Seminar: Dr. Ian Witten, "Semantic document processing using Wikipedia as a knowledge base" (4/30/2009)
Thursday, April 30th, 12:00 – 1:00, POST 127
Dr. Ian Witten
University of Waikato
Thursday, April 30th
12:00 – 1:00
POST 127
Wikipedia is a goldmine of information; not just for its many readers, but also for the growing community of researchers who recognize it as a resource of exceptional scale and utility. It represents a vast investment of manual effort and judgment: a huge, constantly evolving tapestry of concepts and relations that is being applied to a host of tasks.
This talk will introduce the process of "wikification"; that is, automatically and judiciously augmenting a plain-text document with pertinent hyperlinks to Wikipedia articles -- as though the document were itself a Wikipedia article. This amounts to a new semantic representation of text in terms of the salient concepts it mentions, where "concept" is equated to "Wikipedia article."
Wikification is a useful process in itself, adding value to plain text documents. More importantly, it supports new methods of document processing.
We first describe how Wikipedia can be used to determine semantic relatedness, and then introduce a new, high-performance method of wikification that exploits Wikipedia's 60 M internal hyperlinks for relational information and their anchor texts as lexical information, using simple machine learning. We discuss applications to knowledge- based information retrieval, topic indexing, document tagging, and document clustering. Some of these perform at human levels. For example, on CiteULike data, automatically extracted tags are competitive with tag sets assigned by the best human taggers, according to a measure of consistency with other human taggers.
All our work uses English, but involves no syntactic parsing, so the techniques are largely language independent. The talk will include live demos.

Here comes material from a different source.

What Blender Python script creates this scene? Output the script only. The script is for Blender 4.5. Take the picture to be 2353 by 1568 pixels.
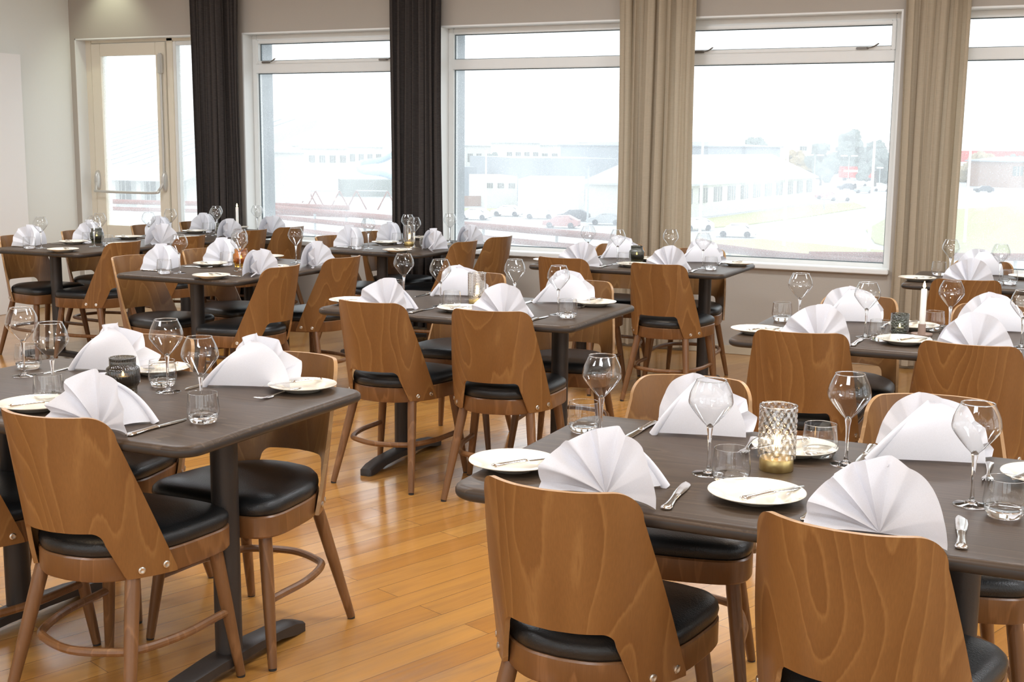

Bio: Dr. Witten is Professor of Computer Science at the University of Waikato, and directs the New Zealand Digital Library project. His publications include Web Dragons (2006), Data Mining: Practical Machine Learning Tools and Techniques (2005) and How to Build a Digital Library (2003). He received the 2004 IFIP Namur Award, a biennial honor accorded for outstanding contribution with international impact to the awareness of social implications of information and communication technology.